Some residents feel they were forgotten

Some residents feel they were forgotten
Opa-locka apartment deals with lack of food, downed wires

Miami-Dade County School Board Member Steve Gallon III and Opa-locka city officials hand out sandwiches, fruit and water to children and parents at different apartment complexes on Sept. 13 in the aftermath of Hurricane Andrew. The residents did not have power in their units and the children were out of school and eager to get the refreshments.

Miami Times/Andrea Robinson

As utility and oil companies restore lights and gas around town, hundreds of people in urban core neighborhoods wondered aloud if they’ve been forgotten.

Take the neighbors at the Our Home Apartment Corp. complex along Ali Baba Avenue in Opa-locka. Residents — mostly women and small children — had no electricity last Wednesday, so they sat along the steel balconies and busily fanned themselves with paper, towels or whatever they could find.

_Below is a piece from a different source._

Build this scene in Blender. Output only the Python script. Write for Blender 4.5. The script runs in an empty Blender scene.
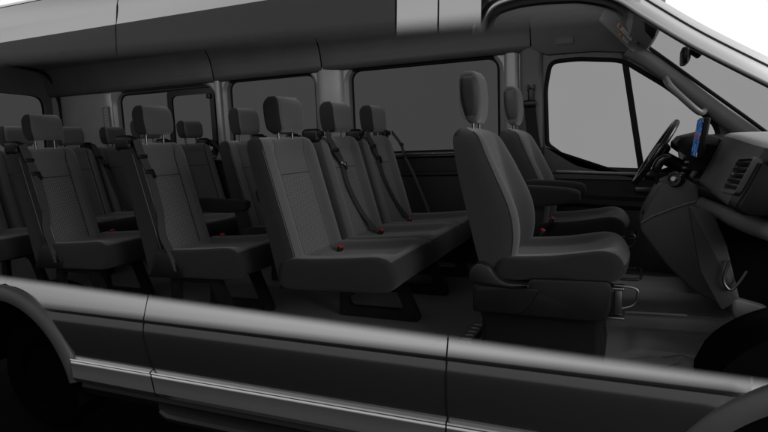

Two Opa-locka commissioners — Joseph Kelley and Matthew Pigatt arrived with a small caravan of people, including School Board Member Steve Gallon III and members of a group that provides free water safety lessons in the small city.

The caravan brought food: sandwiches, bananas, water — something that Barbara Beneby said was scarce at that point. “Usually someone from the city comes to check on us. But this time no one came until you all showed up,” she said.

“We’re very appreciative,” Beneby said. “Some people didn’t know how they were going to eat. They had just paid rent, and it would be hard to buy food.”

Beneby, the onsite manager, said no one from a relief agency, government office or utility company had stopped by since Irma roared through Saturday and Sunday.

A bigger headache, she said, is a downed power line that laid to rest on the metal fence that surrounds the building. She and another tenant noticed sparks and smelled something burning along the fence.

Beneby said the few residents who have vehicles were afraid to go out lest they inadvertently touch the gate. A county garbage truck crew has stopped by twice to collect trash, but wont’ go inside for the same fear.

Even worse, she said, children play nearby, so she has to keep a watchful eye to ensure they aren’t electrocuted.

Beneby and Pigatt said they’d put in a call to FPL about the downed wire and the status of the building regaining electricity. “There’s a delayed response in these communities,” Pigatt said.

By Thursday afternoon, things looked somewhat better. Electricity was restored to the apartment complex, meaning Beneby had one less hassle.

“Oh, wow. That was a relief,” she said. “We had people sleeping in the car, in hallways for relief. Both adults and children.”

The problem with the downed line remains, though.

Richard Gibbs, FPL spokesman, said he was unaware of the request.

“We’re reviewing the status of the incident and we will be able to determine if we receive prior notification of the downed wire,” Gibbs said.